Ainsi, le phénomène du terrorisme vient «couronner» la cruauté du vécu dans une société malade, et par la même occasion, il met la cerise sur le gâteau dans l’histoire d’un protagoniste déjà malmené par le destin. Il secoue nos consciences et nous appelle à réfléchir: où allons-nous? Que cherchons-nous de la vie sur cette terre? Ce qui se passe est-il inévitable? Aurions-nous pu faire les choses autrement pour que ces tragédies humaines soient limitées? Nous : individus et institutions en tout genre.

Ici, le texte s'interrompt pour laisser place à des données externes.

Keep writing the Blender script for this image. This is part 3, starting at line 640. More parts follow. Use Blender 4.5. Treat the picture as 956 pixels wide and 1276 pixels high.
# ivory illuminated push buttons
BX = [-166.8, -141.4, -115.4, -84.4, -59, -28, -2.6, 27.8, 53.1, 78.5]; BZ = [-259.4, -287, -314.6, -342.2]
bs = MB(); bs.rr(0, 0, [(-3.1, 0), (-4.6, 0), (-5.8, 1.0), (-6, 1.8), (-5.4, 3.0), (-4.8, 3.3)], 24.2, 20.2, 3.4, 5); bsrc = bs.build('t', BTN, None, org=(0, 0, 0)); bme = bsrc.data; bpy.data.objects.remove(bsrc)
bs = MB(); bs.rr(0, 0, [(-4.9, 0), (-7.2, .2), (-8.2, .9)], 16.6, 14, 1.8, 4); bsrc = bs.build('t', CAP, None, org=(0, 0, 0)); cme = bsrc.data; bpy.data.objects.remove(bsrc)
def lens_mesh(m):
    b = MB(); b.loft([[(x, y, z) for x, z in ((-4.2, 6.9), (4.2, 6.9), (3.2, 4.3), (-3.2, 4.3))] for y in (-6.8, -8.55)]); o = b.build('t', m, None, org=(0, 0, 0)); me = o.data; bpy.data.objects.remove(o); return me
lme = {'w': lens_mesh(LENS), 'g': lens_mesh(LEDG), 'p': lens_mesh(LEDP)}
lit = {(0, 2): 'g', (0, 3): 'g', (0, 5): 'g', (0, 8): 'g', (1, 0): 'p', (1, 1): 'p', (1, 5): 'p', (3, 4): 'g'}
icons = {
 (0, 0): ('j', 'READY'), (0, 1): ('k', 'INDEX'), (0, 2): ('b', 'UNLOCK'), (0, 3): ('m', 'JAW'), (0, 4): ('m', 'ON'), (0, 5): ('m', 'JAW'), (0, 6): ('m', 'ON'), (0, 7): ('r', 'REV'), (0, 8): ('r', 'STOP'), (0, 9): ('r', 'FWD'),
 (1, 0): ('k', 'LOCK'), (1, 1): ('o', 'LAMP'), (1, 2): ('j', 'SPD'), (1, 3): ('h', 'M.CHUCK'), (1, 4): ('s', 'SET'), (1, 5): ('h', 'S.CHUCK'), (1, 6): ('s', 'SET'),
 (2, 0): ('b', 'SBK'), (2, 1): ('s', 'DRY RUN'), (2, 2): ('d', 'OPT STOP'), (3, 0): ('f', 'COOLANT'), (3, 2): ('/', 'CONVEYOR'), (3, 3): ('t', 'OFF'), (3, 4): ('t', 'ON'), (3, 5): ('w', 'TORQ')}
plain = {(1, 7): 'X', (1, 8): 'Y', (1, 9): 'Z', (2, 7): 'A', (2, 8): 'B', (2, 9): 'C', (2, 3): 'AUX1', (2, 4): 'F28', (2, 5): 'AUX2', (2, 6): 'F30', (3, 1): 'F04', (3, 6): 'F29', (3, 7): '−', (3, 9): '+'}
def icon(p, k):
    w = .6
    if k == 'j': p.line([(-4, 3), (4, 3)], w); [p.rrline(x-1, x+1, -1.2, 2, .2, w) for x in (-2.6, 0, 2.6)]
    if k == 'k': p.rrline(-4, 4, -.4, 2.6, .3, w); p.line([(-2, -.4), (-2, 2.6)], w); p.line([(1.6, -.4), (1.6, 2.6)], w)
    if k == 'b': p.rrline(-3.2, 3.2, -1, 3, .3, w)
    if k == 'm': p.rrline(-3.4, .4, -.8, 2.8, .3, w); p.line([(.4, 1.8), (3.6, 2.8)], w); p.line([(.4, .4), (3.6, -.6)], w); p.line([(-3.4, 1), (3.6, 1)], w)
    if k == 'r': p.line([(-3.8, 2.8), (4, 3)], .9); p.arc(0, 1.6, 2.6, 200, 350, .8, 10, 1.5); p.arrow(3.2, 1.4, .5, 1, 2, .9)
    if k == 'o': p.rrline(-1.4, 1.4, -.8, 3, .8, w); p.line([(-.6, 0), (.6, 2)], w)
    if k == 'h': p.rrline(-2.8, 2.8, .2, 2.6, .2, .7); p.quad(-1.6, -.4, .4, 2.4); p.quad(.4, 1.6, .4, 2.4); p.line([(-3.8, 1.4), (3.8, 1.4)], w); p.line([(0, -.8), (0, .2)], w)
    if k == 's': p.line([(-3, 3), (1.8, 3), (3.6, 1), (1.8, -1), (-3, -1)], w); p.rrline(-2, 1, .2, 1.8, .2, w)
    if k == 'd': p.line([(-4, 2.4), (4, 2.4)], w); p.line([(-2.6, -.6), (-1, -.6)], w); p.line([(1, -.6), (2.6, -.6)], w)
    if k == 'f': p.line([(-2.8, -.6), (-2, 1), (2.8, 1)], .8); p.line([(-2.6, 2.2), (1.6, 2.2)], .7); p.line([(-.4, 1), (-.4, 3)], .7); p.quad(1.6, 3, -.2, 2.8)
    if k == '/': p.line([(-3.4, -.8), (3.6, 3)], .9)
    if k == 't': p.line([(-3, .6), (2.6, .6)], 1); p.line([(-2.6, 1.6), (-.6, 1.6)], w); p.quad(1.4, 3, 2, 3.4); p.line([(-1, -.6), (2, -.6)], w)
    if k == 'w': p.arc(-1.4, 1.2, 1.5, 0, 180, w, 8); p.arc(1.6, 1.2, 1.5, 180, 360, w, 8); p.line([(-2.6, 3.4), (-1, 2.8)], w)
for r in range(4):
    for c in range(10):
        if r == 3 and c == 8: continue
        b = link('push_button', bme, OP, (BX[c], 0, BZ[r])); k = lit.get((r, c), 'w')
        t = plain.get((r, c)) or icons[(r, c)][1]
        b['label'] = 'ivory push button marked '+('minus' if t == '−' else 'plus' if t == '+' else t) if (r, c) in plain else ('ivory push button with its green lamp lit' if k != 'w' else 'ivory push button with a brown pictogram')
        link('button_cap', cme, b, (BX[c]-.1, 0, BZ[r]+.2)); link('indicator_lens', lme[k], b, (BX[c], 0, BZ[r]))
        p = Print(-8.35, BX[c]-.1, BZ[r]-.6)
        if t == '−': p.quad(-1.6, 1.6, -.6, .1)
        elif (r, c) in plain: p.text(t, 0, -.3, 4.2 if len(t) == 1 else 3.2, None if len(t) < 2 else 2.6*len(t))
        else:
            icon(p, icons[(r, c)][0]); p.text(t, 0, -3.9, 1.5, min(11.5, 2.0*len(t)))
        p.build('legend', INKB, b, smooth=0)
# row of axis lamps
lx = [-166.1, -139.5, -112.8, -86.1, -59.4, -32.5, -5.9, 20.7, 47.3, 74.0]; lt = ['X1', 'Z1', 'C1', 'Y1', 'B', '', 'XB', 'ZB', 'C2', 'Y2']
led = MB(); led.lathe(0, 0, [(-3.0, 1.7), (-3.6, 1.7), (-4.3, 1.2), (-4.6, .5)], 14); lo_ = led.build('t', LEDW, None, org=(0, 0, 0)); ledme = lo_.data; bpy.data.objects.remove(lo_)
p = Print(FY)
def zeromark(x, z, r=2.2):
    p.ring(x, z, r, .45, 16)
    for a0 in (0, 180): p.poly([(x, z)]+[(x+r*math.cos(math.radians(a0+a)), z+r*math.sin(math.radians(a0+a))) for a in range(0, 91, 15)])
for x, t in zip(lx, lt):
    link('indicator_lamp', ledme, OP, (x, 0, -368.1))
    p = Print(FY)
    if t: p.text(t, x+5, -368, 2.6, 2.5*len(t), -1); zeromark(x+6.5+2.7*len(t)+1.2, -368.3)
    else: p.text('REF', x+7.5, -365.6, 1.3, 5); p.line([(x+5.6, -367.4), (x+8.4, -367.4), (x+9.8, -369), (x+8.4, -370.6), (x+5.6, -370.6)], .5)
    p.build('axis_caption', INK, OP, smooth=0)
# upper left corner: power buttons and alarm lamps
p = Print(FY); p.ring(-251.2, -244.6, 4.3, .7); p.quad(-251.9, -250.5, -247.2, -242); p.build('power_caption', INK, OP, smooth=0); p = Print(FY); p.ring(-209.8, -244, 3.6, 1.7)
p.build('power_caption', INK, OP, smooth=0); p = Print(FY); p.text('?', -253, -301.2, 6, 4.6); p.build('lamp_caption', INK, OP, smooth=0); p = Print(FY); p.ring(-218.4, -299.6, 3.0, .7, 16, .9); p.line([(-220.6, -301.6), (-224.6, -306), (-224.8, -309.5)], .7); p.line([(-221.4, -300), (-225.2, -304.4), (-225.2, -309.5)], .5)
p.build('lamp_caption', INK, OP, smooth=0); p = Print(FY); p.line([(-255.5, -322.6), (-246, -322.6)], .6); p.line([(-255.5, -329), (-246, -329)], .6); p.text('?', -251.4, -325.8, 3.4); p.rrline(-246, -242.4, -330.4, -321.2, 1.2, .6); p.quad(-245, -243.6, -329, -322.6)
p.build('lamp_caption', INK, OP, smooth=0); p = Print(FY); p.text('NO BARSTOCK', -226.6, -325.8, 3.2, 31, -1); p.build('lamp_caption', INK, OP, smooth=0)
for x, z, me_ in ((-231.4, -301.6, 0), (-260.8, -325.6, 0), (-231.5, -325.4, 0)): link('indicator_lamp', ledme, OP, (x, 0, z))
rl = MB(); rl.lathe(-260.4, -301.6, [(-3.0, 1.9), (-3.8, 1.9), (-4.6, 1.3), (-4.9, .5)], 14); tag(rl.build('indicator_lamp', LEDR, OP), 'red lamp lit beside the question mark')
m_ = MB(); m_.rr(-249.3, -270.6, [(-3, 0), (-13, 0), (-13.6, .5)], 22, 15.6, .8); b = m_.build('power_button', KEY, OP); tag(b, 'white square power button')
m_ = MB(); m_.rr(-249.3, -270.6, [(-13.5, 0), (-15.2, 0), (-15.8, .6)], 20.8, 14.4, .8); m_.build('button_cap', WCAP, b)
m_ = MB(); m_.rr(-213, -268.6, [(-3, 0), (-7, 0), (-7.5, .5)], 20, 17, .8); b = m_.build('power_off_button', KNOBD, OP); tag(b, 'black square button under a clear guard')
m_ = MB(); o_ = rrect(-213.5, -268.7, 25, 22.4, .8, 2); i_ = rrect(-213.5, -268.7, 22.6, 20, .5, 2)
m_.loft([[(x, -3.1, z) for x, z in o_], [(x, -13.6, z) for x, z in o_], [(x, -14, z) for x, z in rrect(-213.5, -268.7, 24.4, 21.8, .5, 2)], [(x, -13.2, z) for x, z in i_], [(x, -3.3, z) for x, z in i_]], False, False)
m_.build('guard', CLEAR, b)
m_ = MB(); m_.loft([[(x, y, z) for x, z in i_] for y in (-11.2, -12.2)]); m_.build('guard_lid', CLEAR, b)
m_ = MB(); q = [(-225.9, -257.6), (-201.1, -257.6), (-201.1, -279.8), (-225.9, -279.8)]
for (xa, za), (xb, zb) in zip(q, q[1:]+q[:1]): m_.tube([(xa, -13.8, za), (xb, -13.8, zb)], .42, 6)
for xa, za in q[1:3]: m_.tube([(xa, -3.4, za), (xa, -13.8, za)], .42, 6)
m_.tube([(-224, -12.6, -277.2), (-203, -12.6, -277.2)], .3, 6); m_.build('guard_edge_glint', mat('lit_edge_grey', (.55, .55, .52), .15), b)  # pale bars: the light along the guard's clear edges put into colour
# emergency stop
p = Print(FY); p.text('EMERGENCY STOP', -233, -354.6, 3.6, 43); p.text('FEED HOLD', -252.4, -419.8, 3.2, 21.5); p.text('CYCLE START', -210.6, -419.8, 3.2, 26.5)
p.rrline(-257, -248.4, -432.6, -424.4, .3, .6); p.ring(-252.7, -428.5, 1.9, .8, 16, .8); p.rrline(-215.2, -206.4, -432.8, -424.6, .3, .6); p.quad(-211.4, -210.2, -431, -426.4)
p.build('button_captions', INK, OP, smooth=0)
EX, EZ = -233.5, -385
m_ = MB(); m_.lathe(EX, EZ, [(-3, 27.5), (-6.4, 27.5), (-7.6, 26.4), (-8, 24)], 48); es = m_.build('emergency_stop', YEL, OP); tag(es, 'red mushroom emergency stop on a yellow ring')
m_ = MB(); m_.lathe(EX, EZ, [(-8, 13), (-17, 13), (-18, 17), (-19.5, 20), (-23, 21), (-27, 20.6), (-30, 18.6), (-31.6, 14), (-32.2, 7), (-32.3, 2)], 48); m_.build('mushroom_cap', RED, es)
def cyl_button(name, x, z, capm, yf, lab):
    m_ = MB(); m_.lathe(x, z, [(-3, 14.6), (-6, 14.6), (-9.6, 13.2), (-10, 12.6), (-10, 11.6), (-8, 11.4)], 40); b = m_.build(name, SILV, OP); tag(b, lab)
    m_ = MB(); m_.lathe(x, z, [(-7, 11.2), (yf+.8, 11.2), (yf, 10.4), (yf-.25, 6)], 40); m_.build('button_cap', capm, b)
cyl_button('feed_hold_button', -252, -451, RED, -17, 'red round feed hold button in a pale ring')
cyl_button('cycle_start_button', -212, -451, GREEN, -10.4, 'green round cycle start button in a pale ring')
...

Une autre question se pose : Madani est-il un héros tragique ? Est-il coupable ou innocent? Est-il entièrement responsable de sa propre tragédie ? Est-ce une erreur dans ce que l’auteur a appelé ce «gigantesque calcul mental» (21)?

Conclusion

Dans Pile ou face ? La ville aussi bien que le village semblent avoir été représentées comme une prison à ciel ouvert, mais est-ce l’entière responsabilité de l’ordre social dominant? Ou plutôt de la nature humaine, et par conséquent, de l’ordre d’un univers qui nous dépasse? Ce monde qui, selon Oumouloud est ce: «gigantesque calcul mental que fait Quelqu’un quelque part avec une infinité de chiffres, d’êtres et de choses. Et qu’est-ce que c’est que l’homme sinon un être infinitésimal qui trouve toujours du mal à s’en sortir ! Pourquoi a-t-on toujours du mal à s’en sortir ? Parce qu’on en fait partie. Dans nos silences, nos paroles, nos gestes, nos souffles… tout ce qu’on fait et même ce qu’on ne fait pas, fait partie de ce Grand Calcul Mental. Combien de battements d’ailes d’un papillon ont épargné le monde d’une catastrophe! Et combien de grandes inventions ont tué des millions de gens. Entre jeu et sérieux, la vie se plaît à osciller comme la mèche d’une petite gamine sur une balançoire…» (21-22).

Qui est-ce donc que ce Quelqu’un dont on serait les prisonniers ? Y a-t-il une issue?